Sacrifice #7: Your Style
No matter how much you usually love all things clothes, fashion and beauty related, you should expect to spend at least two weeks wearing only pyjamas after the birth. And it will probably be the same pair for the whole two weeks, because who has time to do another load of washing, especially when they only have a tiny bit of baby wee on?!

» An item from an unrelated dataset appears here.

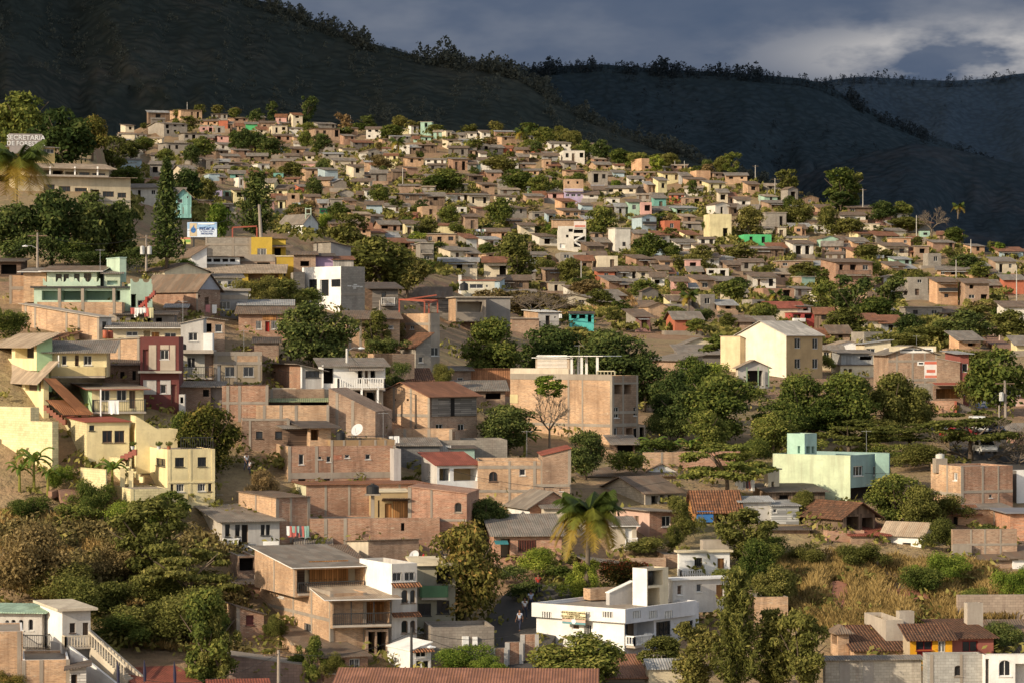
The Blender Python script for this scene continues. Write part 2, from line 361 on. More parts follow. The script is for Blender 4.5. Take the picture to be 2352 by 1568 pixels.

When you’re busy looking after a newborn, you won’t have the time to match up a perfectly coordinated outfit and accentuating accessories, instead you’ll probably just grab something off the floor and be done with it. It won’t be like this forever, but give yourself a break, you’re not a celebrity about to appear on the front page of a magazine so you don’t need to look like one. Give yourself some time to just enjoy motherhood and settle into your new role without putting pressure on yourself.
Sacrifice #8: Privacy
If the experience of giving birth wasn’t enough of a shock to your-usually-private-self, then the postnatal chatter might just do it. In the afterglow of childbirth, and with the oxytocin pumping around your body, you will be only too keen to share your birth story with every person you meet. And there will be no filter, nope, you’ll be happily chatting away about needing a sieve for the birthing pool, the frozen condom you sat on after the birth and the cracked nipples. Your poor elderly male neighbour won’t know where to look, thank goodness you have that adorable baby for people to fix their eyes on in awkward moments!
Sacrifice #9: Time
Remember how the weekend hours used to stretch ahead of on a Saturday morning? Or how you always seemed to manage to get things done in time, no matter how busy you were? That won’t happen anymore. As soon as you gave birth to your baby, you put your life on double speed. All of a sudden the hours, day and weeks are flying by at an unprecedented rate. You’ve barely gotten round to cleaning up after Sunday lunch and all of a sudden it’s Sunday again. Your baby is just about strong enough to hold her head up and then all of a sudden it’s her first day of school. Life will fly by now, and you will never find the time to be bored again.
Sacrifice #10: Control
After years of having total control of your life, it’s time to kiss goodbye to that independence. From now on, you won’t be able to shower, eat dinner or leave the house until your baby is ready for you to do so. Rest assured she will always become clingy when it’s time for you to take a shower (now is the time to master the one-handed shower), need feeding when your dinner is ready and do a huge poop the very minute you open the front door to leave. Your baby is an evil genius and will be scuppering all of your plans for the foreseeable future.